Bullish ideas for this year’s cattle market are rooted in the cattle inventory report, which confirms that the factory of beef production has shrunk to lows not seen in nearly 50 years. In addition to the 1 percent overall decline in the nation’s herd, the number of beef cows is calculated at 31.4 million head, down 1 percent from 2009. A further indication of the struggles beef producers have seen the past year, heifers held for replacement was pegged at 5.4 million, down 2 percent from the 2009 total.

The 2009 calf crop was estimated at 35.8 million head, down 1 percent from 2008. Calves born during the first half of 2009 were estimated at 26 million head, also down 1 percent from the previous year.

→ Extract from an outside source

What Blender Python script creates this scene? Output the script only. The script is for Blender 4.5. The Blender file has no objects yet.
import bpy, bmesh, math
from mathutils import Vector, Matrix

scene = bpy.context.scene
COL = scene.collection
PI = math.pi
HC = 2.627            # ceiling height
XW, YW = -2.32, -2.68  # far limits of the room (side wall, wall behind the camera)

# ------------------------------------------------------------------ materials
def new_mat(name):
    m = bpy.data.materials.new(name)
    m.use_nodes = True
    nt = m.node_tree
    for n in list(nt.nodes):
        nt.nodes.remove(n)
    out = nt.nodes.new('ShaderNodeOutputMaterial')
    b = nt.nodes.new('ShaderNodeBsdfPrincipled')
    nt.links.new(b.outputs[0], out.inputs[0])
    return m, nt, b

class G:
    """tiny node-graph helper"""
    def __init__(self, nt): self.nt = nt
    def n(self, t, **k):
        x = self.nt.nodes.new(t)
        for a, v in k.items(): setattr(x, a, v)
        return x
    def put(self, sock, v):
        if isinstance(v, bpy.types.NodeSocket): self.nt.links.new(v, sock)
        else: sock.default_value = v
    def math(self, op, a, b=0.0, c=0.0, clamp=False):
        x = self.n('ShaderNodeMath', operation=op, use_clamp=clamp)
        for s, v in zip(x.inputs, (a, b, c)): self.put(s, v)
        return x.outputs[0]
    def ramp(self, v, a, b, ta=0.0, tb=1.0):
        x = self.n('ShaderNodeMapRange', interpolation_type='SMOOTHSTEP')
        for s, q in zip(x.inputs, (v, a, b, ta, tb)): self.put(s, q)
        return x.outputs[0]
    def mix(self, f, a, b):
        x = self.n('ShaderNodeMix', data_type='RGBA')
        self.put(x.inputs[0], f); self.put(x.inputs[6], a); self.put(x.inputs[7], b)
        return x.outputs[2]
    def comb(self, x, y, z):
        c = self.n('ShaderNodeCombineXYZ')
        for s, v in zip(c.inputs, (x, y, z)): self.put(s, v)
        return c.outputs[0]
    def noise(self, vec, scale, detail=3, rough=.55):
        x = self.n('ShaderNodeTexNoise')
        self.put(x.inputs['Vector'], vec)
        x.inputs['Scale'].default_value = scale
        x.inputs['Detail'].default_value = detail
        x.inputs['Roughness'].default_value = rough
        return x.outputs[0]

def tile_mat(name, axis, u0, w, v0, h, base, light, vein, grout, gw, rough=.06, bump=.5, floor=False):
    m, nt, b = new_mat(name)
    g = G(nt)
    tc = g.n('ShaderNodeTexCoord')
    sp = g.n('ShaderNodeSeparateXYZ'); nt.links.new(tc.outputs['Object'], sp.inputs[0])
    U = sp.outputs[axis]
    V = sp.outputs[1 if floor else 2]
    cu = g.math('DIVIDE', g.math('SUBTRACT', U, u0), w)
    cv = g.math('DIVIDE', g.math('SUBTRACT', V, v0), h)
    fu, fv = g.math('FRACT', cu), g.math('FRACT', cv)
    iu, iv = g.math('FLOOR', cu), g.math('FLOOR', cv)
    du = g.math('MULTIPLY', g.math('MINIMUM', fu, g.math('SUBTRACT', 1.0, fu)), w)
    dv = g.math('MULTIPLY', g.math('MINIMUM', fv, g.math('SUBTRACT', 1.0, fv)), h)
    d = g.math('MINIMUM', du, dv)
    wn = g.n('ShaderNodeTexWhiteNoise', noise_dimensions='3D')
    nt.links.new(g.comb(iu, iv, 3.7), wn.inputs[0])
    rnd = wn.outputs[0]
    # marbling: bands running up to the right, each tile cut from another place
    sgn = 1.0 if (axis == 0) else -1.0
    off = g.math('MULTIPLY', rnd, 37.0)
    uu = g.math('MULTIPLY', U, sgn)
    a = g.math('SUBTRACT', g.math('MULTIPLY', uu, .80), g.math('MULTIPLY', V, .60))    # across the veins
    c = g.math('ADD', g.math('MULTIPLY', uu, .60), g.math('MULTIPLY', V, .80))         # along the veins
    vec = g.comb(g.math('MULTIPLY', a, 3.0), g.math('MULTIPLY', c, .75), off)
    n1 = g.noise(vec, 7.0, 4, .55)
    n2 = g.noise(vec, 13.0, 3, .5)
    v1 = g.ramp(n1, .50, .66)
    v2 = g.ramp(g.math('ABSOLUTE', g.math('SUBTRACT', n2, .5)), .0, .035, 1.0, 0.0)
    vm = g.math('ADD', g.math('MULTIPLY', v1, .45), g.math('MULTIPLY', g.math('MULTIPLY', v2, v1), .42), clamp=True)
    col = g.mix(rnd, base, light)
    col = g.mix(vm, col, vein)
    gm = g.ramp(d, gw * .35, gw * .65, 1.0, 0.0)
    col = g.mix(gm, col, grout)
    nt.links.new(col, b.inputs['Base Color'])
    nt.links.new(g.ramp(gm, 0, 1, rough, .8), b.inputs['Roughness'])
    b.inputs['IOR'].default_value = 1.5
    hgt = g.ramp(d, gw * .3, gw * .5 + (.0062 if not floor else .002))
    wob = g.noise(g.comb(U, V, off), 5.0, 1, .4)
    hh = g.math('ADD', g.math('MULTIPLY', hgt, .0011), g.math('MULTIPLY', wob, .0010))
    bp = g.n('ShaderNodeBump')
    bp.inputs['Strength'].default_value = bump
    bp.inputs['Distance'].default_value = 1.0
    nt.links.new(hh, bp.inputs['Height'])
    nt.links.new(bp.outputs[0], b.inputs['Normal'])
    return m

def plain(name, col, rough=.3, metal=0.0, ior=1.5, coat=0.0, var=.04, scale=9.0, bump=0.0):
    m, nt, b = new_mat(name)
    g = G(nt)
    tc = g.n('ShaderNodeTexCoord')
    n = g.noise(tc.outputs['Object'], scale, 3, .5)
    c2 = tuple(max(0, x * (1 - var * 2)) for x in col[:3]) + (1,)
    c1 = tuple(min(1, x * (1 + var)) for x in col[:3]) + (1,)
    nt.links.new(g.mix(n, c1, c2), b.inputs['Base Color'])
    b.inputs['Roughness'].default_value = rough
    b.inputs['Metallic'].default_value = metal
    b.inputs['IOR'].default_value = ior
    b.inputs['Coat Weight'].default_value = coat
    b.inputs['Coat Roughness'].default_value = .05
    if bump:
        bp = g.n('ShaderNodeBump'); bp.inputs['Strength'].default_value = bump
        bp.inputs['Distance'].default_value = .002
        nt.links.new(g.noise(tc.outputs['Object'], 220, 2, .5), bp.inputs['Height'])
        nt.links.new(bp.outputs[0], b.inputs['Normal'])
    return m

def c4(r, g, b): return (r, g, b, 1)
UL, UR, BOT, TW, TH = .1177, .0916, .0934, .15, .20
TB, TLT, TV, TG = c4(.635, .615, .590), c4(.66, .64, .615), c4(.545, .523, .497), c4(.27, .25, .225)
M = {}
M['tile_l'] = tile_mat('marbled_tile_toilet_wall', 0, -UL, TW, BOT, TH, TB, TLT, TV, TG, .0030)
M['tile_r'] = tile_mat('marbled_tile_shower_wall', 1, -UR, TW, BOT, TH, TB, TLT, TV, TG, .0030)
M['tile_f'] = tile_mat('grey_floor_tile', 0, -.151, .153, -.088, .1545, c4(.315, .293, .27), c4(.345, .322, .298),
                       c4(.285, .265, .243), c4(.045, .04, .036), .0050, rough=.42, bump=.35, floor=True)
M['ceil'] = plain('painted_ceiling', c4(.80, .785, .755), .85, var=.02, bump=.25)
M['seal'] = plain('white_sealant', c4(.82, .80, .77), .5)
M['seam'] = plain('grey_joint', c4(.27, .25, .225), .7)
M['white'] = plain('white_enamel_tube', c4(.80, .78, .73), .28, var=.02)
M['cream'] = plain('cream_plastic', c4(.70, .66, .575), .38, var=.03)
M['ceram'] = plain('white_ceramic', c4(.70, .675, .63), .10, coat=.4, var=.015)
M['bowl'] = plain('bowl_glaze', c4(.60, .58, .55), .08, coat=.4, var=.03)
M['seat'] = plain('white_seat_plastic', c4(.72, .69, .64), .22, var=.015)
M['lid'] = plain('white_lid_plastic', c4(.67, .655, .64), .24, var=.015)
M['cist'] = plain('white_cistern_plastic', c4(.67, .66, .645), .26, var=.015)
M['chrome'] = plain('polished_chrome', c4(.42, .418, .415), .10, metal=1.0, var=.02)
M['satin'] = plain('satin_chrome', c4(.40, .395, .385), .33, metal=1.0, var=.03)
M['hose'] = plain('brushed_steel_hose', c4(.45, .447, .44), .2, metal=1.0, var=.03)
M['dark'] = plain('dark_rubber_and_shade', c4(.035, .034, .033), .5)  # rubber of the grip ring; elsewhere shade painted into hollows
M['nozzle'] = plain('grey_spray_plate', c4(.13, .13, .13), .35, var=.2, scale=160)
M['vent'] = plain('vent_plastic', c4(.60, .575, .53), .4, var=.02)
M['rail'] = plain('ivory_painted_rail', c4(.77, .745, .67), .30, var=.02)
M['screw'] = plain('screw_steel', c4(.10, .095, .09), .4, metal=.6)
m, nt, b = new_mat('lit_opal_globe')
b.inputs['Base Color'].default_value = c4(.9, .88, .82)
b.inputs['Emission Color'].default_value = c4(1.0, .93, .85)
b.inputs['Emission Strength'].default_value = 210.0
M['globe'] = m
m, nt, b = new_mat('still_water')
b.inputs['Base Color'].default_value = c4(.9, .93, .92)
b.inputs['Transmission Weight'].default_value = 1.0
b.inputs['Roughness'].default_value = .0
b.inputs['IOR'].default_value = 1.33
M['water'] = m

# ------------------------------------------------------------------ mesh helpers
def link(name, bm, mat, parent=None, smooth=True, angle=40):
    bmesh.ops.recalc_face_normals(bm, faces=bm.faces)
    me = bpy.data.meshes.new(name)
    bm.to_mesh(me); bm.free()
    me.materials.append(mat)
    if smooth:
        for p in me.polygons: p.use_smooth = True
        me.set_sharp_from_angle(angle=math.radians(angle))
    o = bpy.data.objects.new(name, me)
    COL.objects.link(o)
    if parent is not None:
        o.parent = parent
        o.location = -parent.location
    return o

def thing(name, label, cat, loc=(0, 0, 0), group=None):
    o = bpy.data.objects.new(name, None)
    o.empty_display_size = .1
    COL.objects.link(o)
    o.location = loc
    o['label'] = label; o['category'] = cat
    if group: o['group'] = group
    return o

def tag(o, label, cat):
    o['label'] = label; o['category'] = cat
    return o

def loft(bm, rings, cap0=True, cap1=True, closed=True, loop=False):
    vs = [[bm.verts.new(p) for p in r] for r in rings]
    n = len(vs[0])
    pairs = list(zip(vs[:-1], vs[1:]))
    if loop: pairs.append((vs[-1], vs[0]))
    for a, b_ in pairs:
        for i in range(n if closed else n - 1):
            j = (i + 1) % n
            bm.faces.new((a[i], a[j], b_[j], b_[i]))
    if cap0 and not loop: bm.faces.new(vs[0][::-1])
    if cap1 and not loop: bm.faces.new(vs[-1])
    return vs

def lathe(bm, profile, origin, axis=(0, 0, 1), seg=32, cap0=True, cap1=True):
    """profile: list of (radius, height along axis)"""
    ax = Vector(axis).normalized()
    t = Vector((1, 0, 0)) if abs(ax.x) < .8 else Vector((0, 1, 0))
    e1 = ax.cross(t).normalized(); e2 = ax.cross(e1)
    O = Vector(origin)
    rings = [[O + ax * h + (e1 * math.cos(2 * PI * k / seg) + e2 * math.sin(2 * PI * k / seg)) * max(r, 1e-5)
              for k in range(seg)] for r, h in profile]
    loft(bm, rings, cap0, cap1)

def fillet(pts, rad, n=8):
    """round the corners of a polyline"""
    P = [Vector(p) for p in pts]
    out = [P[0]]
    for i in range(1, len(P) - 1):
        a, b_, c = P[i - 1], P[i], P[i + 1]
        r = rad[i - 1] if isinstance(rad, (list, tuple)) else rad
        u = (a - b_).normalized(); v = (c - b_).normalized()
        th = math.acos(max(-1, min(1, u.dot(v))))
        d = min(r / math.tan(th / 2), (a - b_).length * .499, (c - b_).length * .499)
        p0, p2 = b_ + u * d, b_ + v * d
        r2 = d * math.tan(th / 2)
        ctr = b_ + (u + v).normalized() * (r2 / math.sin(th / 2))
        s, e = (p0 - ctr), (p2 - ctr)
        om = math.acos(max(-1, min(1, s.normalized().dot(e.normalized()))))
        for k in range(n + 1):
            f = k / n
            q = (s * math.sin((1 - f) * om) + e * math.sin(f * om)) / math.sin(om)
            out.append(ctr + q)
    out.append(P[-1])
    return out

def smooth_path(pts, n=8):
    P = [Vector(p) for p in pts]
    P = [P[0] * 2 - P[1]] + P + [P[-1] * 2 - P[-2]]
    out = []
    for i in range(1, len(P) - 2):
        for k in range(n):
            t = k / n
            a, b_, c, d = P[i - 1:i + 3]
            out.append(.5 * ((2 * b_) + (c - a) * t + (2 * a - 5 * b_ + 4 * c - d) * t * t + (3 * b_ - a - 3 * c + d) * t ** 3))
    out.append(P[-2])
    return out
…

Further reluctance by producers to build their herds can be found in January’s cattle on feed report. Analysts note there has a been a steady increase in the heifers’ share of the on-feed inventory. In January 2006, there were 55 heifers on feed for every 100 steers in feedlots. In January 2010, there were 59 heifers on feed per 100 feedlot steers. That steady increase in the proportion of heifers on feed correlates with a decline in heifers being retained for breeding and is a strong indicator the cow herd will continue to shrink.

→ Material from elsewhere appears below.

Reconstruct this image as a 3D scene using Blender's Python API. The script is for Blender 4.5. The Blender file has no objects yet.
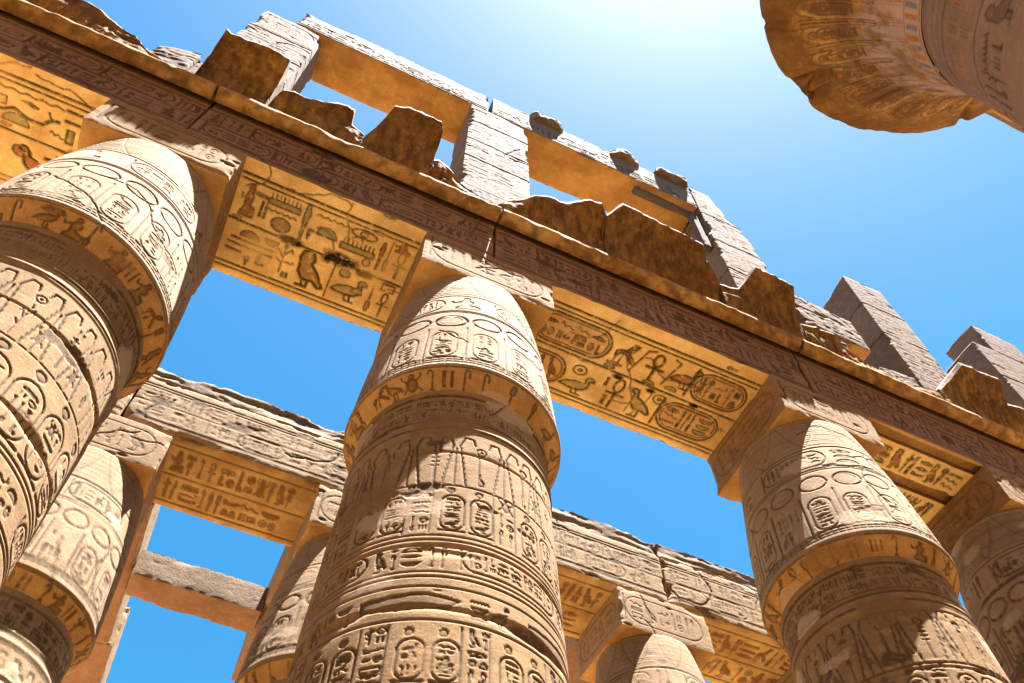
import bpy, math, random
import numpy as np

# ------------------------------------------------------------------ camera, sky, sun, exposure
sc = bpy.context.scene
COL = sc.collection
Q = 1.0                      # mesh density (1 = final)

YAW, PITCH = math.radians(24.959), math.radians(58.922)
cam_d = bpy.data.cameras.new('camera')
cam = bpy.data.objects.new('camera', cam_d)
COL.objects.link(cam)
cam.location = (-1.2085, -5.0635, 0.0)
cam.rotation_euler = (math.pi / 2 + PITCH, 0.0, -YAW)
cam_d.sensor_width = 36.0
cam_d.lens = 857.5 * 36.0 / 1024.0
cam_d.clip_start = 0.05
cam_d.clip_end = 3000.0
sc.camera = cam

SUN_EL, SUN_AZ = math.radians(79.1), math.radians(36.0)     # azimuth from -Y towards +X
world = bpy.data.worlds.new('World')
sc.world = world
world.use_nodes = True
wn = world.node_tree
for n in list(wn.nodes):
    wn.nodes.remove(n)
w_out = wn.nodes.new('ShaderNodeOutputWorld')
w_bg = wn.nodes.new('ShaderNodeBackground')
w_sky = wn.nodes.new('ShaderNodeTexSky')
w_sky.sky_type = 'NISHITA'
w_sky.sun_disc = False
w_sky.sun_elevation = SUN_EL
w_sky.sun_rotation = math.pi - SUN_AZ
w_sky.altitude = 80.0
w_sky.air_density = 1.0
w_sky.dust_density = 0.8
w_sky.ozone_density = 2.0
w_bg.inputs['Strength'].default_value = 0.05
w_tint = wn.nodes.new('ShaderNodeHueSaturation')   # the deep blue of the clear desert sky
w_tint.inputs['Hue'].default_value = .484
w_tint.inputs['Saturation'].default_value = 1.4
w_tint.inputs['Value'].default_value = .60
wn.links.new(w_sky.outputs[0], w_tint.inputs['Color'])
wn.links.new(w_tint.outputs[0], w_bg.inputs['Color'])
wn.links.new(w_bg.outputs[0], w_out.inputs['Surface'])

sun_d = bpy.data.lights.new('sun', 'SUN')
sun_d.energy = 5.0
sun_d.angle = math.radians(0.5)
sun_d.color = (1.0, 0.965, 0.92)
sun = bpy.data.objects.new('sun', sun_d)
COL.objects.link(sun)
sdir = np.array([math.sin(SUN_AZ) * math.cos(SUN_EL), -math.cos(SUN_AZ) * math.cos(SUN_EL), math.sin(SUN_EL)])
import mathutils
sun.rotation_euler = mathutils.Vector(sdir).to_track_quat('Z', 'Y').to_euler()
sun.location = (5, -5, 40)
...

A declining beef herd will tighten supplies of beef on the market and will support prices for live animals. But not every industry sector will welcome tighter supplies. The smaller herd could force some feedlots, and even some packing plants, to consider closing their doors.

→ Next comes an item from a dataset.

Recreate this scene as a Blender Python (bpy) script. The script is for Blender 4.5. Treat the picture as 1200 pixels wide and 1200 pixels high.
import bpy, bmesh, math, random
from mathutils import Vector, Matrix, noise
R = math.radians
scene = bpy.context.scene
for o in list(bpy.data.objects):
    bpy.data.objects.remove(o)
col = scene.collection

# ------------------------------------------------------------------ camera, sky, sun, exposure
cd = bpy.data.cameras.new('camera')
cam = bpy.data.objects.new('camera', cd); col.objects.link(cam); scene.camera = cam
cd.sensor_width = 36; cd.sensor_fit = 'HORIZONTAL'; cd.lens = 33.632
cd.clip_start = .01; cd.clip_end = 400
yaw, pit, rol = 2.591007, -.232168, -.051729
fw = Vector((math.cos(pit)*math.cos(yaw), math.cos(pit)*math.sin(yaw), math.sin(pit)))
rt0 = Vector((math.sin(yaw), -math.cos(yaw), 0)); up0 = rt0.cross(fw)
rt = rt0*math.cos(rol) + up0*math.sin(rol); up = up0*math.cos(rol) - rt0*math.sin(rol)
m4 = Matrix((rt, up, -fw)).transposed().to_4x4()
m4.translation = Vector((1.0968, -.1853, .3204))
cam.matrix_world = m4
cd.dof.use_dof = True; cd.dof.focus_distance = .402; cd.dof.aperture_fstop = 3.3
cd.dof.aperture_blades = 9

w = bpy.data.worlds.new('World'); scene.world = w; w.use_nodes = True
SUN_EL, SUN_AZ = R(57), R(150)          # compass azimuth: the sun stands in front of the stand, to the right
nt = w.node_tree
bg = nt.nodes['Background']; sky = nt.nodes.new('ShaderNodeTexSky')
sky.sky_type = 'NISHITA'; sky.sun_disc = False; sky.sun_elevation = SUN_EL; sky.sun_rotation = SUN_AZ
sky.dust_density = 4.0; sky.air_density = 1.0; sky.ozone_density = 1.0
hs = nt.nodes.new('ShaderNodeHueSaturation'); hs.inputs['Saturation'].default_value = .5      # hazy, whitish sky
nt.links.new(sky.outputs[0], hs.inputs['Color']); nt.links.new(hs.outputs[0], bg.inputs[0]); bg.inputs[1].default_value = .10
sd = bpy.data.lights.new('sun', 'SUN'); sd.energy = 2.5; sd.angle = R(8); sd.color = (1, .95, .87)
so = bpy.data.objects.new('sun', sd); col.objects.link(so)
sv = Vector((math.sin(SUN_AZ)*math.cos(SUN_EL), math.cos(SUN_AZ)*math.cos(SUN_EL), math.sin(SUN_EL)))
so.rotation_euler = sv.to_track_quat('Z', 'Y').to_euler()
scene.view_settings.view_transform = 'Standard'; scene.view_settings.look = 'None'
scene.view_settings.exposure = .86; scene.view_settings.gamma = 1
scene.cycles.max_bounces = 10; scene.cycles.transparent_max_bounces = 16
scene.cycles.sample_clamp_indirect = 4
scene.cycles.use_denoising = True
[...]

“I don’t think it is any secret that we have 25 to 30 percent excess feeding capacity in this industry,” Blach says. Additionally, he says, a greater number of cattle are being fed by the largest feedlots, and the feedlots own more of the cattle, versus years ago when investors and ranchers owned the cattle.

For packers, the smaller herd means it will be harder for them to operate efficiently.

“The packing industry is also overbuilt, and given the expectation for smaller fed-cattle supplies the next few years, don’t be surprised if the industry loses another packing plant or two,” Blach says.